The headline findings of the research are intriguing. Companies with new chief executives, for example, are likely to give more. Contributions also increase as the proportion of female senior managers in a company increases. And finally, the larger the board, the higher philanthropic spending is likely to be.

In these days of strategic philanthropy, the individual largesse of senior managers appears to run contrary to firm-level strategies. How to rein in arbitrary charitable expenditure remains a crucial question. Organisational structures, such as a corporate foundation, may well help. So too might internal processes. Regrettably, the paper falls short of any firm conclusions. A tantalising case of “more research needed”.

“Who Is Governing Whom? Senior managers, governance and the structure of generosity in large US firms” by Christopher Marquis and Matthew Lee, Working Paper 11-121, Harvard Business School, July 2011. 

Negotiate through the glass ceiling

It’s a man’s world out there. Or is it? On the face of it, the statistics suggest otherwise. Findings from Catalyst Research show that women make up more than half of America’s management, professional and relations occupations (51.5%).

Look upwards, however, and the infamous glass ceiling seems more bullet-proof than ever. Only about one in every 13 (7.6%) top earners in Fortune 500 companies are women. As for the hot seat, the stats are even more dismal: a measly 2.6% of Fortune 500 chief executives are women.

This short paper summarises thoughts expressed by alumni of Pennsylvania University’s Wharton School. Companies today “are building on masculine norms”, participants contended, with environments that are not conducive to allowing women to “thrive and grow”.

So what would a female-friendly company look like? It doesn’t necessarily mean koi ponds and a farmers’ market at the head office, as retailer Anthropologie’s boasts (however nice). What’s needed is a total shift in mindset to one in which companies are genuinely “sensitive” to women’s family roles as well as their career progression.

“If women do opt out, it’s not because they can’t handle their families,” the paper argues. “It’s because they feel they really can’t advance.” One exacerbating problem is the general reluctance on women’s part to initiate negotiations. As work contracts become less fixed, women shouldn’t hold back in pushing for perks and work patterns that work for them.

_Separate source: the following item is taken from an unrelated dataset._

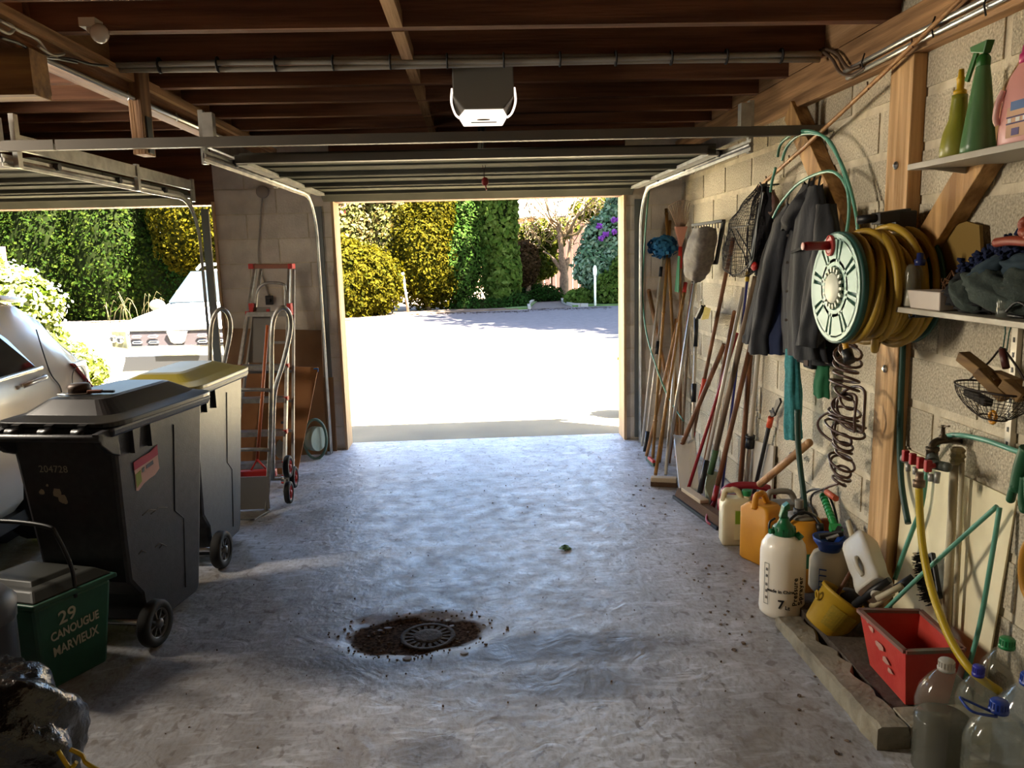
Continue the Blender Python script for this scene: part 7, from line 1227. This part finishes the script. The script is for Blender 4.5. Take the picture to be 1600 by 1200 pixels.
for s in (-1, 1):
    mb = MB(TT); cp(mb, [(s*.872, .80, 1.045), (s*.872, 1.55, 1.03), (s*.74, 1.50, 1.38), (s*.735, 1.10, 1.38), (s*.79, .90, 1.22)], .02); mesh('rear_window', mb, glassd, T)
    mb = MB(TT); cp(mb, [(s*.872, 1.62, 1.03), (s*.872, 2.55, 1.0), (s*.80, 2.3, 1.2), (s*.735, 1.95, 1.38), (s*.735, 1.60, 1.39)], .02); mesh('front_window', mb, glassd, T)
    mb = MB(TT); mb.tube([(s*.885, .74, 1.035), (s*.885, 1.6, 1.015), (s*.885, 2.6, .98)], .010, 6); mesh('window_trim', mb, chrome, T)
    mb = MB(TT); mb.tube(smooth_path([(s*.90, .98, .965), (s*.925, .94, .975), (s*.925, .80, .985), (s*.90, .76, .985)]), .014, 8); mesh('door_handle', mb, sil, T)
    mb = MB(TT); mb.tube(smooth_path([(s*.80, .60, 1.25), (s*.882, .66, 1.0), (s*.892, .58, .88), (s*.896, .60, .70)]), .004, 5); mesh('door_seam', mb, trimb, T); mb = MB(TT); mb.tube(smooth_path([(s*.885, 1.62, 1.0), (s*.896, 1.60, .7), (s*.896, 1.60, .35)]), .004, 5); mesh('door_seam', mb, trimb, T)
    mb = MB(TT); mb.hexa([(s*.62, -.01, .80), (s*.80, .02, .78), (s*.905, .14, .78), (s*.80, .16, .80), (s*.66, .03, .98), (s*.80, .05, 1.0), (s*.905, .42, 1.02), (s*.80, .36, 1.0)]); mesh('tail_light', mb, mat('tail_red', 'b3141c', .2, coat=.5), T, bev=.01)
mb = MB(TT); mb.tube([(.896, .36+.085*math.cos(a), .905+.085*math.sin(a)) for a in [2*math.pi*i/30 for i in range(30)]], .003, 5, closed=True); mesh('fuel_flap', mb, trimb, T); mb = MB(TT); mb.tube([(-.896, .36+.085*math.cos(a), .905+.085*math.sin(a)) for a in [2*math.pi*i/30 for i in range(30)]], .003, 5, closed=True); mesh('fuel_flap', mb, trimb, T)
mb = MB(TT); mb.hexa([(-.60, .30, 1.40), (.60, .30, 1.40), (.62, .60, 1.43), (-.62, .60, 1.43), (-.60, .28, 1.425), (.60, .28, 1.425), (.60, .60, 1.465), (-.60, .60, 1.465)]); mesh('roof_spoiler', mb, sil, T, bev=.012)
mb = MB(TT); cp(mb, [(-.62, .13, 1.04), (.62, .13, 1.04), (.56, .36, 1.38), (-.56, .36, 1.38)], .02); mesh('rear_glass', mb, glassd, T)
mb = MB(TT); cp(mb, [(-.62, 3.0, 1.10), (.62, 3.0, 1.10), (.55, 2.35, 1.42), (-.55, 2.35, 1.42)], .02); mesh('windscreen', mb, glassd, T)
mb = MB(TT); mb.box((-.86, .9, .20), (.86, 3.05, .27)); mesh('sill', mb, trimb, T)
# white SUV in the yard: local y = 0 at the nose, growing to the tail
TT = Matrix.Translation((-3.48, 9.2, -.02)) @ Matrix.Rotation(math.radians(-5), 4, 'Z') @ Matrix.Diagonal((.97, 1, .93, 1))
T = thing('white_suv', 'white off-roader in the sun outside, dark grille facing the garage', 'car', (-3.3, 11.3, -.02))
st = [(0, .42, .80, .86, .70, .70, .60), (.04, .30, .92, .98, .82, .80, .68), (.18, .26, .98, 1.05, .88, .86, .74), (.6, .26, 1.02, 1.10, .90, .88, .76), (1.1, .28, 1.05, 1.15, .90, .88, .78), (1.35, .28, 1.07, 1.26, .90, .88, .74), (1.75, .28, 1.09, 1.60, .90, .88, .66), (2.1, .28, 1.10, 1.67, .90, .88, .64), (3.0, .28, 1.10, 1.68, .90, .88, .64), (3.7, .28, 1.10, 1.62, .89, .87, .64), (4.1, .30, 1.05, 1.25, .87, .84, .68), (4.3, .36, .9, .98, .80, .76, .64)]
car_body(T, TT, st, wpt, (.82, 3.48), .40)
for y in (.82, 3.48):
    for s in (-1, 1): wheel('wheel', TT @ Vector((s*.82, y, .36)), .33, .22, T, TT.to_3x3() @ Vector((s, 0, 0)), spokes=5)
    for s in (-1, 1): mb = MB(TT); mb.tube([(s*.905, y+.42*math.cos(a), .34+.42*math.sin(a)) for a in [math.pi*i/16 for i in range(17)]], .022, 6); mesh('arch_trim', mb, trimb, T)
gr = MB(TT); gr.hexa([(-.58, -.015, .74), (.58, -.015, .74), (.58, .06, .74), (-.58, .06, .74), (-.60, .005, .94), (.60, .005, .94), (.60, .08, .94), (-.60, .08, .94)]); g_ = mesh('grille', gr, mat('grille_black', '2a2426', .5), T)
for r in range(2):
    for k in range(6):
        x = -.50+.20*k; z = .865-.075*r
        if abs(x) < .11: continue
        mb = MB(TT); mb.tube([(x-.06, -.02, z), (x-.04, -.022, z+.022), (x+.04, -.022, z+.022), (x+.06, -.02, z), (x+.04, -.022, z-.005), (x-.04, -.022, z-.005)], .007, 6, closed=True); mesh('grille_loop', mb, chrome, g_)
mb = MB(TT); mb.bar((-.58, -.018, .745), (.58, -.018, .745), .02, .02); mb.bar((-.60, 0, .945), (.60, 0, .945), .015, .015); mesh('grille_trim', mb, chrome, g_)
mb = MB(TT); mb.prism([(-.13, -.03, .93), (.13, -.03, .93), (.085, -.03, .80), (.045, -.03, .775), (-.045, -.03, .775), (-.085, -.03, .80)], (0, .02, 0)); bdg = mesh('badge', mb, mat('badge_silver', 'c9c9c9', .2, .9), g_, bev=.006)
mb = MB(TT); mb.prism([(-.085, -.036, .905), (.085, -.036, .905), (.05, -.036, .82), (.02, -.036, .80), (-.02, -.036, .80), (-.05, -.036, .82)], (0, .006, 0)); mesh('badge_field', mb, mat('badge_grey', '8f8a88', .4, .4), bdg)
for s in (-1, 1):
    mb = MB(TT); mb.hexa([(s*.61, -.04, .72), (s*.84, .02, .74), (s*.925, .20, .80), (s*.62, .1, .72), (s*.62, -.03, .945), (s*.83, .02, .95), (s*.92, .25, .965), (s*.62, .1, .945)]); hl = mesh('headlight', mb, mat('headlight_lens', '34352a', .12, coat=.6, col2='5b5a44', scale=9), T, bev=.01)
    for x, y, z in ((.70, -.03, .84), (.80, .0, .85)): mb = MB(TT); mb.lathe([(.05, 0), (.045, -.012), (.03, -.005), (0, -.005)], (s*x, y, z), (s*.2, 1, 0), 18); mesh('lamp', mb, chrome, hl)
    mb = MB(TT); mb.tube([(s*.63, 0, .76), (s*.72, .02, .78), (s*.74, .03, .92)], .008, 6); mesh('lamp_strip', mb, whitep, hl)
    mb = MB(TT); mb.ball((s*1.0, 1.50, 1.17), (.11, .07, .085)); mb.bar((s*.88, 1.52, 1.12), (s*.97, 1.5, 1.14), .04, .04); mesh('mirror', mb, mat('mirror_grey', '77706a', .4), T)
    mb = MB(TT); mb.tube([(s*.60, 1.95, 1.67), (s*.60, 2.1, 1.735), (s*.60, 3.4, 1.735), (s*.60, 3.55, 1.66)], .022, 8); mesh('roof_rail', mb, mat('rail_grey', '8a8a8c', .4, .4), T)
    for nm, q in (('front_side_window', [(s*.872, 1.75, 1.13), (s*.872, 2.6, 1.13), (s*.73, 2.55, 1.55), (s*.73, 2.05, 1.54)]), ('rear_side_window', [(s*.872, 2.66, 1.13), (s*.868, 3.5, 1.13), (s*.73, 3.4, 1.54), (s*.73, 2.62, 1.55)])): mb = MB(TT); cp(mb, q, .03); mesh(nm, mb, glassd, T)
mb = MB(TT); cp(mb, [(-.70, 1.26, 1.21), (.70, 1.26, 1.21), (.57, 1.70, 1.62), (-.57, 1.70, 1.62)], .06); mesh('windscreen', mb, mat('sky_lit_glass', '20282e', .25, spec=.25), T)
for s in (-.5, .12): mb = MB(TT); mb.tube([(s, 1.26, 1.19), (s+.5, 1.30, 1.235)], .008, 5); mesh('wiper', mb, trimb, T)
mb = MB(TT); mb.hexa([(-.72, -.02, .44), (.72, -.02, .44), (.8, .1, .40), (-.8, .1, .40), (-.66, -.015, .62), (.66, -.015, .62), (.8, .1, .62), (-.8, .1, .62)]); mesh('lower_grille', mb, trimb, T); mb = MB(TT); mb.prism([(-.26, -.035, .64), (.26, -.035, .64), (.26, -.035, .74), (-.26, -.035, .74)], (0, .012, 0)); mesh('number_plate', mb, whitep, T)
for o in bpy.data.objects:
    if o.type == 'MESH' and o.parent is None and o.name.startswith('floor') and 'kind' not in o: o['kind'] = 'structure'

“Masculine Norms: why working women find it hard to reach the top”, Knowledge@Wharton paper, August 2011.  

Campus news 

Three hundred speakers are due to address the annual conference of international campus network group Net Impact, scheduled for October 27-29 in Portland, Oregon, US.

The latest annual survey by MIT Sloan Management Review and the Boston Consulting Group finds that six in 10 of the large companies interviewed will increase their sustainability spending in 2011.